## Task details
Each line containing the word "script" should be found and copied.

## Records for this exercise
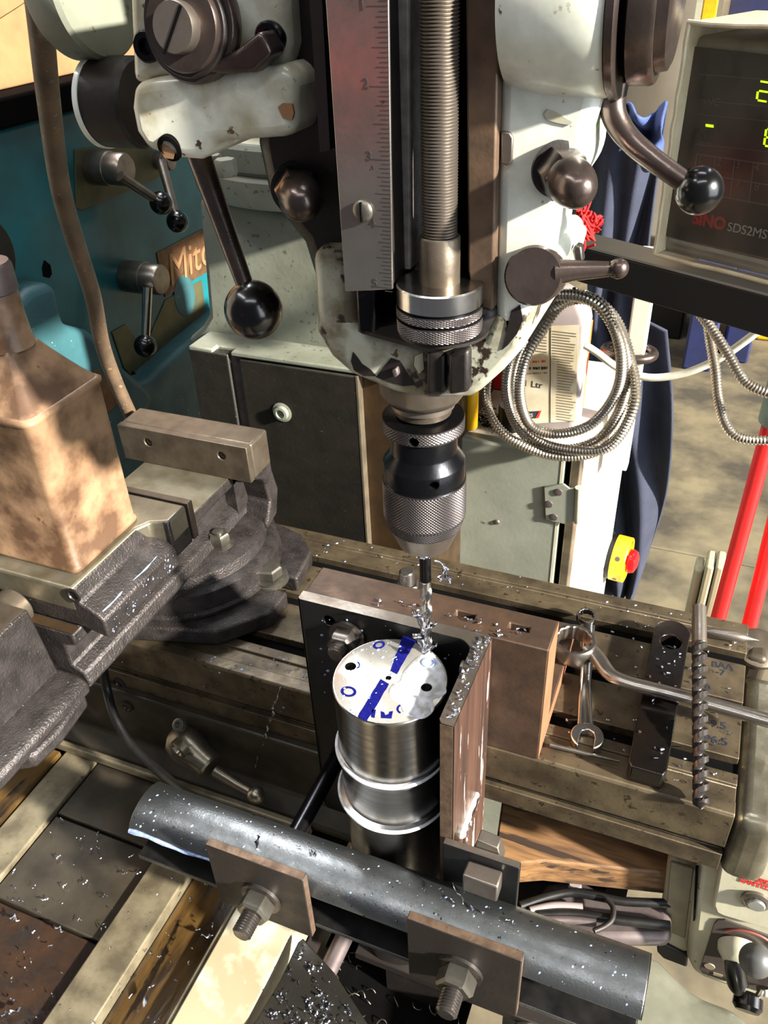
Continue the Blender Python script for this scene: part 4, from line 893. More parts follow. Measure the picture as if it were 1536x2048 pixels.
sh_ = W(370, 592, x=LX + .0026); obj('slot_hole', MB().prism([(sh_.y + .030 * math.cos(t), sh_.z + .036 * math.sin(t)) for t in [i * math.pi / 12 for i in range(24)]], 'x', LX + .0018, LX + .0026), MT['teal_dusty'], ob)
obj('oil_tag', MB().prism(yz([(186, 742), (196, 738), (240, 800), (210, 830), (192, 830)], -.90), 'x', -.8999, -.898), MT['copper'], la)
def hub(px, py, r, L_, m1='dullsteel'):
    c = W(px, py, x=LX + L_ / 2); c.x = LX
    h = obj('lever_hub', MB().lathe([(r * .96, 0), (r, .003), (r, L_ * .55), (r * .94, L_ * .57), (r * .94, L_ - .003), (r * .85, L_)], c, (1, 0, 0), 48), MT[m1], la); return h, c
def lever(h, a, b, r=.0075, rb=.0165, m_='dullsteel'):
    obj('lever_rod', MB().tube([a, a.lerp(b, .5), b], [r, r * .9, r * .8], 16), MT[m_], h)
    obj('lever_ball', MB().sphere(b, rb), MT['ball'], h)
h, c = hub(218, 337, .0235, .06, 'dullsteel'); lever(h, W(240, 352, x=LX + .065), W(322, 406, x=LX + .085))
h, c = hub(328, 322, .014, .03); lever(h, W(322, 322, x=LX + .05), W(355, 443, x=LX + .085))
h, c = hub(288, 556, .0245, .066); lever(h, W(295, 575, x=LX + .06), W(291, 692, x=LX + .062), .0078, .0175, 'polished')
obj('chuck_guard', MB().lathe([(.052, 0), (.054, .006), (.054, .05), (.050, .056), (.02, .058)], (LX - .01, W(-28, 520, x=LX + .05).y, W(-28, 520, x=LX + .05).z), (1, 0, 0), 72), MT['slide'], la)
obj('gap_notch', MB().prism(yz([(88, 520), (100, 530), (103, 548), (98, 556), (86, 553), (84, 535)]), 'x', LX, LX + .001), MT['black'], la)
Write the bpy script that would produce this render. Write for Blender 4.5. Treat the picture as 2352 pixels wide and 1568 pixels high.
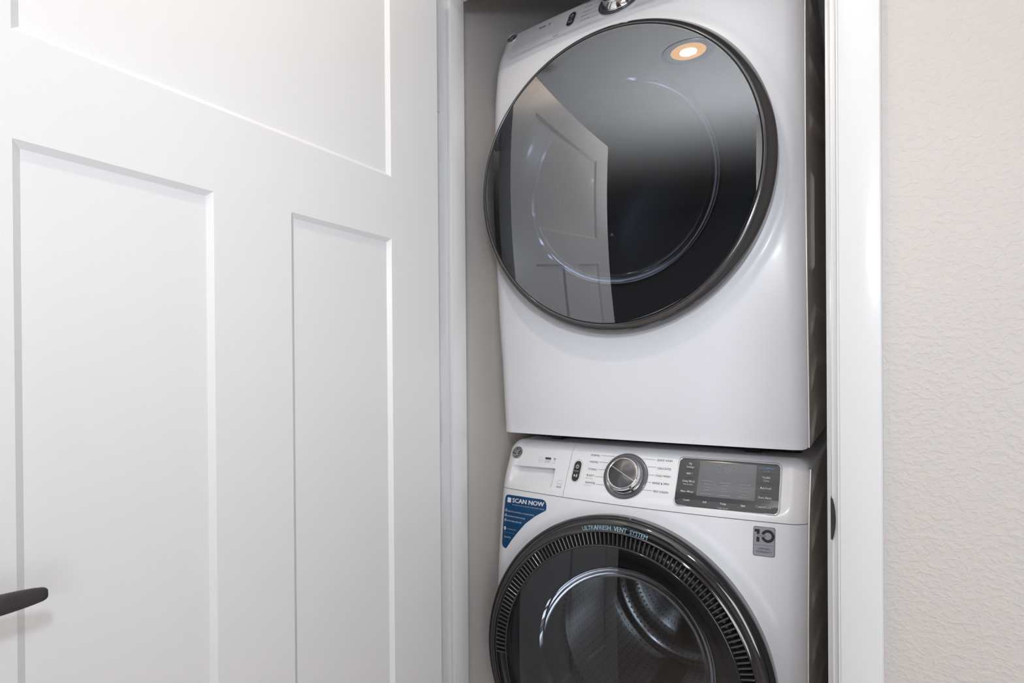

## Solution for this task
Continue the Blender Python script for this scene: part 4, from line 893. More parts follow. Measure the picture as if it were 1536x2048 pixels.
Write the bpy script that would produce this render. Write for Blender 4.5. Treat the picture as 2352 pixels wide and 1568 pixels high.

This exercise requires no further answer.